Rehabilitaciones y memoria histórica

El pasado mes mayo se celebró una semana de puertas abiertas tras la culminación de las obras de rehabilitación, iniciadas en 1992, de la sede de la Presidencia de la Junta de Andalucía. Más de 15.000 personas acudieron al Palacio de San Telmo para contemplar esta auténtica joya del barroco. Comenzó su construcción en 1682, en terrenos extramuros de la ciudad que eran propiedad del Tribunal de la Inquisición, para albergar al Colegio Seminario de la Universidad de Mareantes, en el que se acogía y formaba a los huérfanos de los marineros.
 
La historia de la ocupación del palacio es ciertamente curiosa y les invito a conocerla. Cabe destacar que fue Colegio de Marina, sede de la Sociedad del Ferrocarril y de la Universidad Literaria, residencia oficial de los Duques de Montpensier y, posteriormente -tras legárselo en 1897 a la Archidiócesis de Sevilla, seminario hasta el año 1989, cuando es cedido por el Arzobispado a la Junta de Andalucía.
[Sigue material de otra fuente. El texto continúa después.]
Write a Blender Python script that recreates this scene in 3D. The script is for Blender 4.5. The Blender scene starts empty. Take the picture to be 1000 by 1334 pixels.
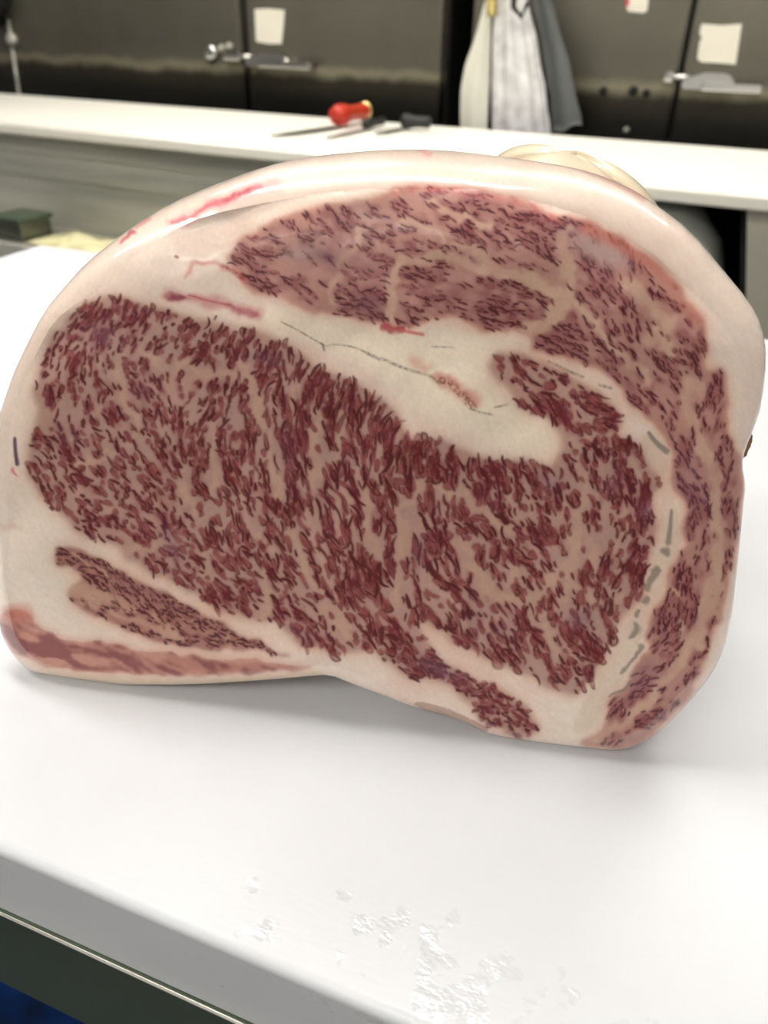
import bpy, bmesh, math
import numpy as np
from mathutils import Matrix, Vector, Euler

# ================================================================ camera, world, exposure
scn = bpy.context.scene
CAM_H, PITCH, ROLL, FPX = .316, math.radians(32.6), math.radians(1.03), 1000.
BASE = -.90                                              # floor level; the near board's top is z = 0
CEIL = 1.75
_f = np.array([0, math.cos(PITCH), -math.sin(PITCH)]); _r0 = np.array([1., 0, 0]); _u0 = np.array([0, math.sin(PITCH), math.cos(PITCH)])
_r = math.cos(ROLL)*_r0+math.sin(ROLL)*_u0; _u = -math.sin(ROLL)*_r0+math.cos(ROLL)*_u0
CAM = np.array([0, 0, CAM_H])
cd = bpy.data.cameras.new('camera'); cam = bpy.data.objects.new('camera', cd); scn.collection.objects.link(cam)
cd.sensor_fit = 'VERTICAL'; cd.sensor_height = 36.; cd.lens = 36.*FPX/1334.; cd.clip_start = .01
cam.matrix_world = Matrix(((_r[0], _u[0], -_f[0], CAM[0]), (_r[1], _u[1], -_f[1], CAM[1]), (_r[2], _u[2], -_f[2], CAM[2]), (0, 0, 0, 1)))
cd.dof.use_dof = True; cd.dof.focus_distance = .37; cd.dof.aperture_fstop = 8.
scn.camera = cam
scn.view_settings.view_transform = 'Standard'; scn.view_settings.look = 'None'; scn.view_settings.gamma = 1.; scn.view_settings.use_curve_mapping = False
scn.view_settings.exposure = .30
world = bpy.data.worlds.new('world'); scn.world = world; world.use_nodes = True
world.node_tree.nodes['Background'].inputs[0].default_value = (.9, .92, .88, 1); world.node_tree.nodes['Background'].inputs[1].default_value = .05
LAMP_POWER = 23.0                                        # radiance of the ceiling lamps' diffusers

def ray(x, y): return _f+_r*(x-500)/FPX-_u*(y-667)/FPX
def on_z(x, y, z=0.):
    d = ray(x, y); return CAM+d*(z-CAM_H)/d[2]
def on_plane(x, y, p, n):
    d = ray(x, y); return CAM+d*(np.dot(np.asarray(p)-CAM, n)/np.dot(d, n))
def to_px(p):
    q = np.asarray(p)-CAM; w = q@_f
    return 500+FPX*(q@_r)/w, 667-FPX*(q@_u)/w
class Frame:
    """a vertical-axis frame: x along an edge, y away from the camera, z up"""
    def __init__(s, origin, yaw):
        s.o = np.asarray(origin, float); s.yaw = yaw
        s.x = np.array([math.cos(yaw), math.sin(yaw), 0]); s.y = np.array([-math.sin(yaw), math.cos(yaw), 0])
    def loc(s, p):
        q = np.asarray(p)-s.o; return np.array([q@s.x, q@s.y, q[2]])
    def front(s, px, py, y=0.):                           # pixel on the plane local y = const -> local coords
        return s.loc(on_plane(px, py, s.o+s.y*y, s.y))
    def flat(s, px, py, z):                               # pixel on the plane local z = const
        return s.loc(on_z(px, py, s.o[2]+z))

# ================================================================ helpers
def link(o, parent=None):
    scn.collection.objects.link(o)
    if parent is not None: o.parent = parent
    return o
def tag(o, label=None, cat=None, group=None, kind=None):
    if label: o['label'] = label
    if cat: o['category'] = cat
    if group: o['group'] = group
    if kind: o['kind'] = kind
    return o
def empty(name, loc=(0, 0, 0), yaw=0.):
    o = bpy.data.objects.new(name, None); o.location = loc; o.rotation_euler = (0, 0, yaw); o.empty_display_size = .05
    return link(o)
def mesh(name, verts, faces, mat, parent=None, smooth=False):
    m = bpy.data.meshes.new(name); m.from_pydata([tuple(map(float, v)) for v in verts], [], [tuple(map(int, f)) for f in faces]); m.update()
    if smooth: m.polygons.foreach_set('use_smooth', [True]*len(m.polygons))
    if mat: m.materials.append(mat)
    return link(bpy.data.objects.new(name, m), parent)
def from_bm(name, bm, mat, parent=None, smooth=False):
    bmesh.ops.recalc_face_normals(bm, faces=bm.faces)
    m = bpy.data.meshes.new(name); bm.to_mesh(m); bm.free()
    if smooth: m.polygons.foreach_set('use_smooth', [True]*len(m.polygons))
    if mat: m.materials.append(mat)
    return link(bpy.data.objects.new(name, m), parent)
def add_box(bm, lo, hi, bev=0., seg=2):
    lo, hi = np.asarray(lo, float), np.asarray(hi, float)
    r = bmesh.ops.create_cube(bm, size=1.)
    for v in r['verts']: v.co = Vector((lo+hi)/2)+Vector(np.array(v.co)*(hi-lo))
    if bev > 0:
        e = list({e for v in r['verts'] for e in v.link_edges})
        bmesh.ops.bevel(bm, geom=e, offset=bev, segments=seg, affect='EDGES', profile=.6)
def box(name, lo, hi, mat, parent=None, bev=.004, seg=2):
    bm = bmesh.new(); add_box(bm, lo, hi, bev, seg); return from_bm(name, bm, mat, parent)
def tube_data(pts, rad, n=10, caps=True):
    pts = np.asarray(pts, float); rad = np.broadcast_to(rad, len(pts)); V = []; Fc = []
    for i, p in enumerate(pts):
        t = pts[min(i+1, len(pts)-1)]-pts[max(i-1, 0)]; t = t/np.linalg.norm(t)
        a = np.cross(t, (0, 0, 1.)) if abs(t[2]) < .9 else np.cross(t, (1., 0, 0)); a /= np.linalg.norm(a); b = np.cross(t, a)
        for k in range(n):
            w = 2*math.pi*k/n; V.append(p+rad[i]*(math.cos(w)*a+math.sin(w)*b))
    for i in range(len(pts)-1):
        for k in range(n): Fc.append((i*n+k, i*n+(k+1) % n, (i+1)*n+(k+1) % n, (i+1)*n+k))
    if caps: Fc.append(tuple(range(n))[::-1]); Fc.append(tuple((len(pts)-1)*n+k for k in range(n)))
    return V, Fc
def tube(name, pts, rad, mat, parent=None, n=10):
    return mesh(name, *tube_data(pts, rad, n), mat, parent, True)
def lathe(name, prof, mat, parent=None, n=40, at=(0, 0, 0)):
    V = []; Fc = []
    for r, z in prof:
        for k in range(n):
            w = 2*math.pi*k/n; V.append((at[0]+r*math.cos(w), at[1]+r*math.sin(w), at[2]+z))
    for i in range(len(prof)-1):
        for k in range(n): Fc.append((i*n+k, i*n+(k+1) % n, (i+1)*n+(k+1) % n, (i+1)*n+k))
    return mesh(name, V, Fc, mat, parent, True)
def slab(name, outline, thick, mat, parent=None, bev=.0):
    """outline: list of 3D points of a planar polygon; extruded by the vector thick"""
    n = len(outline); V = [np.asarray(p, float) for p in outline]+[np.asarray(p, float)+np.asarray(thick, float) for p in outline]
    bm = bmesh.new(); vs = [bm.verts.new(v) for v in V]
    bm.faces.new(vs[:n][::-1]); bm.faces.new(vs[n:])
    for k in range(n): bm.faces.new((vs[k], vs[(k+1) % n], vs[n+(k+1) % n], vs[n+k]))
    if bev: bmesh.ops.bevel(bm, geom=list(bm.edges), offset=bev, segments=2, affect='EDGES')
    return from_bm(name, bm, mat, parent)

# ---------------------------------------------------------------- materials
def srgb(r, g, b):
    return tuple((c/255/12.92 if c/255 <= .04045 else ((c/255+.055)/1.055)**2.4) for c in (r, g, b))+(1.,)
def material(name, col, rough=.5, metal=0., noise=None, bump=None, coat=0., sss=0., spec=.5, emit=None):
    """noise=(scale, colour2, amount, stretch)   bump=(scale, strength, distance, stretch)"""
    m = bpy.data.materials.new(name); m.use_nodes = True; nt = m.node_tree; N = nt.nodes; L = nt.links; b = N['Principled BSDF']
    b.inputs['Base Color'].default_value = col; b.inputs['Roughness'].default_value = rough; b.inputs['Metallic'].default_value = metal
    b.inputs['Specular IOR Level'].default_value = spec
    if coat: b.inputs['Coat Weight'].default_value = coat; b.inputs['Coat Roughness'].default_value = .045
    if sss: b.inputs['Subsurface Weight'].default_value = sss; b.inputs['Subsurface Radius'].default_value = (1., .5, .35); b.inputs['Subsurface Scale'].default_value = .006
    if emit: b.inputs['Emission Color'].default_value = col; b.inputs['Emission Strength'].default_value = emit
    tc = N.new('ShaderNodeTexCoord')
    def nz(scale, stretch, detail=6.):
        mp = N.new('ShaderNodeMapping'); mp.inputs['Scale'].default_value = stretch or (1, 1, 1); L.new(tc.outputs['Object'], mp.inputs[0])
        t = N.new('ShaderNodeTexNoise'); t.inputs['Scale'].default_value = scale; t.inputs['Detail'].default_value = detail; L.new(mp.outputs[0], t.inputs['Vector']); return t
    if noise:
        t = nz(noise[0], noise[3] if len(noise) > 3 else None)
        rp = N.new('ShaderNodeValToRGB'); rp.color_ramp.elements[0].position = .35; rp.color_ramp.elements[1].position = .7; L.new(t.outputs[0], rp.inputs[0])
        mu = N.new('ShaderNodeMath'); mu.operation = 'MULTIPLY'; mu.inputs[1].default_value = noise[2]; L.new(rp.outputs[0], mu.inputs[0])
        mx = N.new('ShaderNodeMix'); mx.data_type = 'RGBA'; mx.inputs[6].default_value = col; mx.inputs[7].default_value = noise[1]
        L.new(mu.outputs[0], mx.inputs[0]); L.new(mx.outputs[2], b.inputs['Base Color'])
    if bump:
        t = nz(bump[0], bump[3] if len(bump) > 3 else None)
        bp = N.new('ShaderNodeBump'); bp.inputs['Strength'].default_value = bump[1]; bp.inputs['Distance'].default_value = bump[2]
        L.new(t.outputs[0], bp.inputs['Height']); L.new(bp.outputs[0], b.inputs['Normal'])
    return m
def meat_material(name, rough, coat, sss, bumps, spec=.5):
    m = material(name, (1, 1, 1, 1), rough, coat=coat, sss=sss, bump=bumps, spec=spec)
    a = m.node_tree.nodes.new('ShaderNodeVertexColor'); a.layer_name = 'flesh'
    m.node_tree.links.new(a.outputs[0], m.node_tree.nodes['Principled BSDF'].inputs['Base Color'])
    return m
def scuff_reflection_door(name, band_z):
    """dark brushed steel with a pale band of scuffs and painted reflection, and a painted dark reflection below"""
    m = material(name, srgb(92, 88, 74), .42, .55, bump=(60., .25, .002, (.05, 1, 1)))
    nt = m.node_tree; N = nt.nodes; L = nt.links; b = N['Principled BSDF']
    tc = N.new('ShaderNodeTexCoord'); sx = N.new('ShaderNodeSeparateXYZ'); L.new(tc.outputs['Object'], sx.inputs[0])
    n1 = N.new('ShaderNodeTexNoise'); n1.inputs['Scale'].default_value = 9.; n1.inputs['Detail'].default_value = 8.; L.new(tc.outputs['Object'], n1.inputs['Vector'])
    n2 = N.new('ShaderNodeTexNoise'); n2.inputs['Scale'].default_value = 2.2; n2.inputs['Detail'].default_value = 4.; L.new(tc.outputs['Object'], n2.inputs['Vector'])
    def math_(op, a, c):
        x = N.new('ShaderNodeMath'); x.operation = op
        for i, v in enumerate((a, c)):
            if v is None: continue
            if isinstance(v, (int, float)): x.inputs[i].default_value = v
            else: L.new(v, x.inputs[i])
        return x.outputs[0]
    z = math_('ADD', math_('SUBTRACT', sx.outputs[2], band_z), math_('MULTIPLY', math_('SUBTRACT', n1.outputs[0], .5), .05))
    rp = N.new('ShaderNodeValToRGB'); e = rp.color_ramp.elements
    zz = math_('ADD', math_('MULTIPLY', z, 1.6), .5); L.new(zz, rp.inputs[0])
    cols = [(0., srgb(27, 27, 23)), (.36, srgb(36, 35, 30)), (.445, srgb(58, 54, 42)), (.485, srgb(152, 146, 124)), (.52, srgb(106, 103, 91)), (.60, srgb(102, 99, 88)), (1., srgb(122, 119, 106))]  # room reflection painted by height: dark below, scuffed bright band, lighter above
    e[0].position, e[0].color = cols[0]; e[1].position, e[1].color = cols[-1]
    for p, c in cols[1:-1]:
        k = e.new(p); k.color = c
    mx = N.new('ShaderNodeMix'); mx.data_type = 'RGBA'; mx.blend_type = 'MULTIPLY'; mx.inputs[0].default_value = .55
    L.new(rp.outputs[0], mx.inputs[6]); r2 = N.new('ShaderNodeValToRGB'); r2.color_ramp.elements[0].position = .3; r2.color_ramp.elements[0].color = (.45, .45, .42, 1); r2.color_ramp.elements[1].position = .65
    L.new(n2.outputs[0], r2.inputs[0]); L.new(r2.outputs[0], mx.inputs[7]); L.new(mx.outputs[2], b.inputs['Base Color'])
    return m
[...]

La rehabilitación ha durado 55 meses, tras un trabajo arduo debido a la catalogación y conservación de los yacimientos arqueológicos descubiertos y por la realización de un proyecto complementario para actuar en el techo de madera de la capilla. Además, se ha procedido a la restauración de las doce estatuas de la fachada de Palos, obra de Antonio Susillo.  La rehabilitación del Palacio de San Telmo ha sacado a la luz su importancia como pieza clave para el crecimiento sur de la ciudad y, sobre todo, lo ha encumbrado como testimonio de nuestro pasado y de nuestra cultural. Además, hay que valorar la manera en la que el edificio se ha adaptado, a lo largo de tres siglos, al cambiante entorno urbano, manteniendo intacta su personalidad y su lenguaje arquitectónico barroco.
 
Es éste un valor que las jornadas de visitas organizadas no han sabido poner suficientemente de relieve. Y no lo han hecho, a mi juicio, por dos cuestiones: por la contaminación que algunas opiniones políticas ha generado en torno a los costes de la rehabilitación; y por una inadecuada gestión de las visitas, con jornadas y horarios escasos, lo que ha avivado la polémica y suscitado un gran número de críticas. Es ahí donde se vincula con un problema más general, que es la falta de comunicación entre la Administración y la ciudadanía, que trae como consecuencia que los mensajes sobre el valor patrimonial de muchos edificios, que son de todos, se acaben diluyendo en cifras falsas sobre el coste de lámparas y la procedencia del mármol de los suelos. No es ninguna novedad que la rehabilitación de los edificios históricos cuesta –mucho- dinero. También es verdad que el momento presente no es acaso el más feliz para la conclusión de este tipo de obras, con una crisis económica como la que estamos sufriendo casi todos. Pero no es menos cierto que las visitas podrían haberse organizado, sin duda, mejor.
 
Lo peor de todo es que el debate está siendo de una pobreza tal que acaba perjudicándonos a todos, impidiéndonos valorar la riqueza de la multitud de edificios que nos rodean (muchos salvados de la desaparición por la intervención de las Administraciones Públicas), contaminados como estamos por datos que, en muchas ocasiones, están sacados de contexto. Los muros, las piedras o las esculturas no son sólo curiosidades, son la muestra palpable de nuestra historia, forman parte de nuestra memoria histórica, porque sobre ellos se anclan dos bienes inmateriales que son nuestra cultura y nuestra identidad como seres individuales. Son nuestro PATRIMONIO. Y este es un valor que no somos capaces de percibir los ciudadanos, ni nos saben inculcar nuestros políticos. ¿No deberíamos quizá poner todos un poco de nuestra parte y enriquecernos culturalmente, en lugar de empobrecernos históricamente?